September 29, 2011

Binyamin Netanyahu

Binyamin Netanyahu

The problem is that Israel is no longer the secular state it once was. If the Israeli religious parties could have their way, Israel would by now be an ethnocracy with theocratic leanings. Then there is Avigdor Lieberman, Israel’s Minister of Foreign Affairs and leader of an extreme nationalist party. Lieberman is a former Soviet thug and nightclub bouncer who says he believes the West’s hegemony has come to an end and that the future lies with autocratic governments such as Russia and China. His constituents are primarily Russian and hard-line, although secular. Netanyahu, who more and more resembles a Chicago political ward boss shifting alliances and counting votes to remain in power, is caught in between. This is no way to run a country that owes its very existence to Uncle Sam and the international Jewish community’s generous donations.

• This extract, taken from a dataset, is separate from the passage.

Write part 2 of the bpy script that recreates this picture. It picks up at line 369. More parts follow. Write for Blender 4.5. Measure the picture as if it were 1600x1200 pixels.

To Uncle Sam, Israel can do no wrong, even when it slays an unarmed American citizen in international waters as it did last year. Criticism of Israeli heavy-handedness or brutality is a no-no in Obamaland: Witness the 29 standing ovations that Congress gave to Netanyahu after he told the president to shove it. AIPAC can be extremely dangerous for any American politician’s health, and everyone knows it. Evangelical Christian voters comprise thirty million more reasons that no one in America will read the riot act to a so-called loyal ally who is regularly caught spying on Uncle Sam.

The Palestinian Authority is now asking the UN to recognize it as a legitimate state. Although long promised by the international community, the Anglo-Saxon powers’ reaction has been muted: “Well, yes, of course, but, ah, not right now….” The Palestinians have heard it all before.

But look at the record: According to the World Bank and the IMF, the Palestinian Authority has been remarkably successful in building Palestinian public institutions. Prime Minister Salam Fayyad has pursued Palestinian goals nonviolently and diplomatically, yet the Israeli response has been to stick their head in the sand and announce that everything you have is mine, and everything I have is mine also. A Palestinian friend of mine told me this week: “Everyone, starting with the Egyptians, Tunisians, and the Libyans, is entitled to be free except for us.”

The hypocrisy over Palestinian statehood is astounding—even for politicians, whose careers are built on hypocrisy. Israel’s prime minister has used any excuse he can find to avoid negotiations, and Washington’s Republican leaders have encouraged him to resist sitting down and talking peace. Obama could not deliver a promised settlement freeze once AIPAC issued a veiled threat concerning the 2012 election. The Israeli hard-liners, mostly American religious zealots and expatriate Russians, are engaged in a new system to terrorize local Palestinians—one they call “price tagging,” in which they attack Palestinian property—and occasionally the Israeli military—in response to Army actions against their illegal building or other anti-Palestinian activities. This world’s Avigdor Liebermans see price tagging and settler violence against unarmed Palestinians as perfectly normal. Those who enable settlers to continue their colonization now rule Israel’s political landscape. The rest of us should be ashamed of ourselves.